— start —
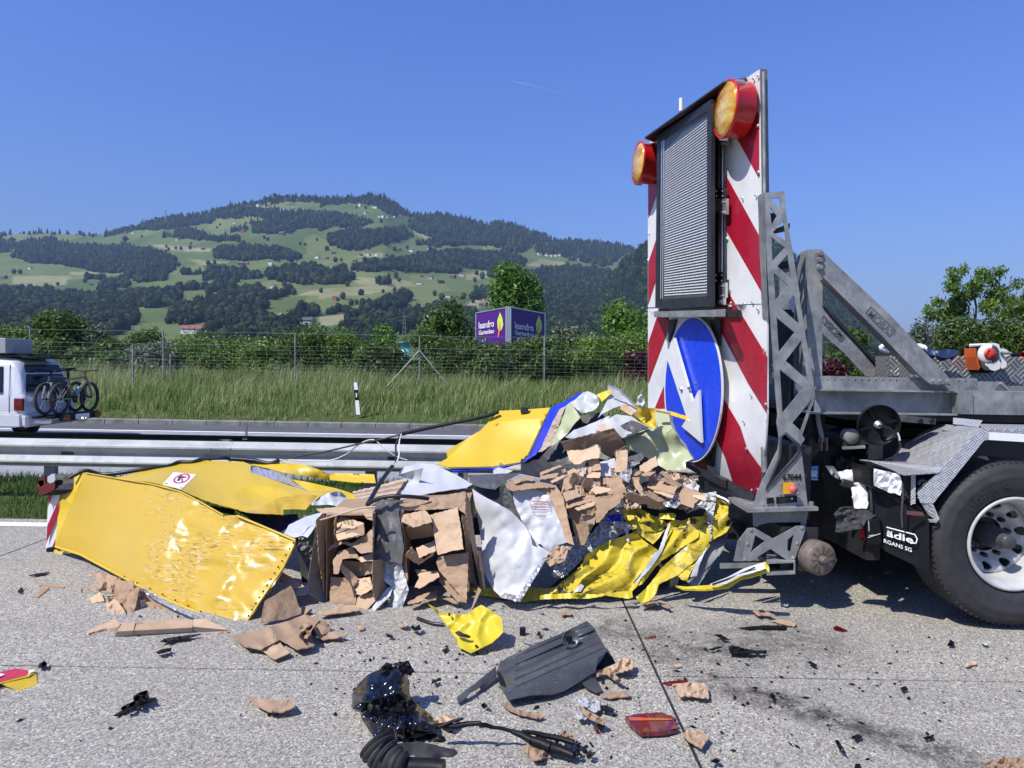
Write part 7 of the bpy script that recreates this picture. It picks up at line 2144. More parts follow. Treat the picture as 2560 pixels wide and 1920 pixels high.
cb(BB,2,[(1095,1090),(1200,1100),(1100,1180)],4.76,-.2,.2)
cb(BB,2,[(1365,1040),(1390,1050),(1420,1300),(1405,1310)],4.74,.3,0)
patch(flat(2,[(1370,1292),(1392,1312),(1290,1530),(1283,1560),(1265,1562),(1330,1420)],4.5,0,-.15),.008, step=8).put('cardboard_strip', M_card, th=('narrow cardboard strip leaning on the small yellow torn corner piece', 'cardboard strip'))
# layered board stack behind
ST = thing('board_stack', P(950,1245,5.7), 'pressed stack of cardboard layers between the yellow lid strip and the white sheet', 'cardboard stack')
for k in range(6):
    card(2,[(500 + k * 6,634 + k * 10),(680,592 + k * 14),(860 - k * 4,542 + k * 20),(900 - k * 8,552 + k * 20),(840 - k * 10,600 + k * 17),(690,625 + k * 14),(510 + k * 8,650 + k * 9)],5.75 - k * .05,0,-.7, M_card if k % 2 else M_cardG, ST, 'board_layer')
# white and dark sheets
def lone(nm,cr,pts,mat,d,tx,ty,lb,cat,**k):
    kk = dict(th=.003,step=7,jag=.5,crease=.02,cs=40,smooth=False)
    kk.update(k)
    pl = Q(cr,*pts) if len(pts[0]) > 2 else flat(cr,pts,d,tx,ty)
    pt = patch(pl,**kk)
    o = pt.put(nm,mat,th=(lb,cat))
    return o
ws = lone('white_sheet', 3,[(360,752,5.05),(420,792,5.0),(520,845,4.95),(622,902,4.9),(722,1002,4.84),(800,1132,4.78),(892,1192,4.74),(872,1232,4.72),(780,1380,4.66),(692,1532,4.62),(560,1502,4.68),(500,1442,4.74),(445,1332,4.82),(430,1180,4.9),(415,1050,4.96)], M_foilw, 0,0,0, 'large white sheet hanging pointed to the ground between cardboard and yellow metal', 'white sheet', crease=.03, cs=50, dent=.06, ds=60, smooth=True, seed=5, asp=.6, ang=.5)
lone('foil_strip', 3,[(882,1222,4.705),(692,1533,4.605),(560,1503,4.665),(568,1468,4.67),(676,1492,4.61),(850,1232,4.70)], M_foils, 0,0,0, 'shiny silver foil hem along the tip of the hanging white sheet', 'foil', crease=.02, cs=10, step=5)
lone('white_sheet', 2,[(805,515,5.75),(860,462,5.85),(960,440,5.85),(1060,442,5.8),(1120,470,5.7),(1240,530,5.5),(1332,582,5.3),(1290,607,5.25),(1100,632,5.2),(920,667,5.15),(832,692,5.1),(842,640,5.25),(890,562,5.5),(930,520,5.6)], M_foilw, 0,0,0, 'crumpled white sheet draped over the top of the cardboard blocks', 'white sheet', dent=.10, ds=50, crease=.03, cs=60, smooth=True, seed=6)
lone('white_sheet', 2,[(808,517),(920,487),(990,470),(965,560),(905,602),(880,545)], M_foilw, 5.45,-.2,.3, 'folded back corner of white sheet at the left of the draped one', 'white sheet', dent=.08, ds=30, smooth=True)
lone('dark_film', 3,[(330,657),(500,650),(700,640),(640,672),(600,692),(520,757),(420,742),(360,717)], M_film, 5.3,0,-.7, 'dark grey film lying below the blue taped lid edge', 'film', crease=.04, cs=40)
lone('white_scrap', 3,[(505,627),(540,602),(642,627),(580,657),(510,655)], M_foilw, 5.55,0,-.5, 'small white scrap stuck under the blue taped lid edge', 'scrap')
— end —
- [WORK REQUIRED]
Your task is to reproduce all of the material exactly. The pictures stay out.

- [EXERCISE SOLUTION]
Write part 7 of the bpy script that recreates this picture. It picks up at line 2144. More parts follow. Treat the picture as 2560 pixels wide and 1920 pixels high.
cb(BB,2,[(1095,1090),(1200,1100),(1100,1180)],4.76,-.2,.2)
cb(BB,2,[(1365,1040),(1390,1050),(1420,1300),(1405,1310)],4.74,.3,0)
patch(flat(2,[(1370,1292),(1392,1312),(1290,1530),(1283,1560),(1265,1562),(1330,1420)],4.5,0,-.15),.008, step=8).put('cardboard_strip', M_card, th=('narrow cardboard strip leaning on the small yellow torn corner piece', 'cardboard strip'))
# layered board stack behind
ST = thing('board_stack', P(950,1245,5.7), 'pressed stack of cardboard layers between the yellow lid strip and the white sheet', 'cardboard stack')
for k in range(6):
    card(2,[(500 + k * 6,634 + k * 10),(680,592 + k * 14),(860 - k * 4,542 + k * 20),(900 - k * 8,552 + k * 20),(840 - k * 10,600 + k * 17),(690,625 + k * 14),(510 + k * 8,650 + k * 9)],5.75 - k * .05,0,-.7, M_card if k % 2 else M_cardG, ST, 'board_layer')
# white and dark sheets
def lone(nm,cr,pts,mat,d,tx,ty,lb,cat,**k):
    kk = dict(th=.003,step=7,jag=.5,crease=.02,cs=40,smooth=False)
    kk.update(k)
    pl = Q(cr,*pts) if len(pts[0]) > 2 else flat(cr,pts,d,tx,ty)
    pt = patch(pl,**kk)
    o = pt.put(nm,mat,th=(lb,cat))
    return o
ws = lone('white_sheet', 3,[(360,752,5.05),(420,792,5.0),(520,845,4.95),(622,902,4.9),(722,1002,4.84),(800,1132,4.78),(892,1192,4.74),(872,1232,4.72),(780,1380,4.66),(692,1532,4.62),(560,1502,4.68),(500,1442,4.74),(445,1332,4.82),(430,1180,4.9),(415,1050,4.96)], M_foilw, 0,0,0, 'large white sheet hanging pointed to the ground between cardboard and yellow metal', 'white sheet', crease=.03, cs=50, dent=.06, ds=60, smooth=True, seed=5, asp=.6, ang=.5)
lone('foil_strip', 3,[(882,1222,4.705),(692,1533,4.605),(560,1503,4.665),(568,1468,4.67),(676,1492,4.61),(850,1232,4.70)], M_foils, 0,0,0, 'shiny silver foil hem along the tip of the hanging white sheet', 'foil', crease=.02, cs=10, step=5)
lone('white_sheet', 2,[(805,515,5.75),(860,462,5.85),(960,440,5.85),(1060,442,5.8),(1120,470,5.7),(1240,530,5.5),(1332,582,5.3),(1290,607,5.25),(1100,632,5.2),(920,667,5.15),(832,692,5.1),(842,640,5.25),(890,562,5.5),(930,520,5.6)], M_foilw, 0,0,0, 'crumpled white sheet draped over the top of the cardboard blocks', 'white sheet', dent=.10, ds=50, crease=.03, cs=60, smooth=True, seed=6)
lone('white_sheet', 2,[(808,517),(920,487),(990,470),(965,560),(905,602),(880,545)], M_foilw, 5.45,-.2,.3, 'folded back corner of white sheet at the left of the draped one', 'white sheet', dent=.08, ds=30, smooth=True)
lone('dark_film', 3,[(330,657),(500,650),(700,640),(640,672),(600,692),(520,757),(420,742),(360,717)], M_film, 5.3,0,-.7, 'dark grey film lying below the blue taped lid edge', 'film', crease=.04, cs=40)
lone('white_scrap', 3,[(505,627),(540,602),(642,627),(580,657),(510,655)], M_foilw, 5.55,0,-.5, 'small white scrap stuck under the blue taped lid edge', 'scrap')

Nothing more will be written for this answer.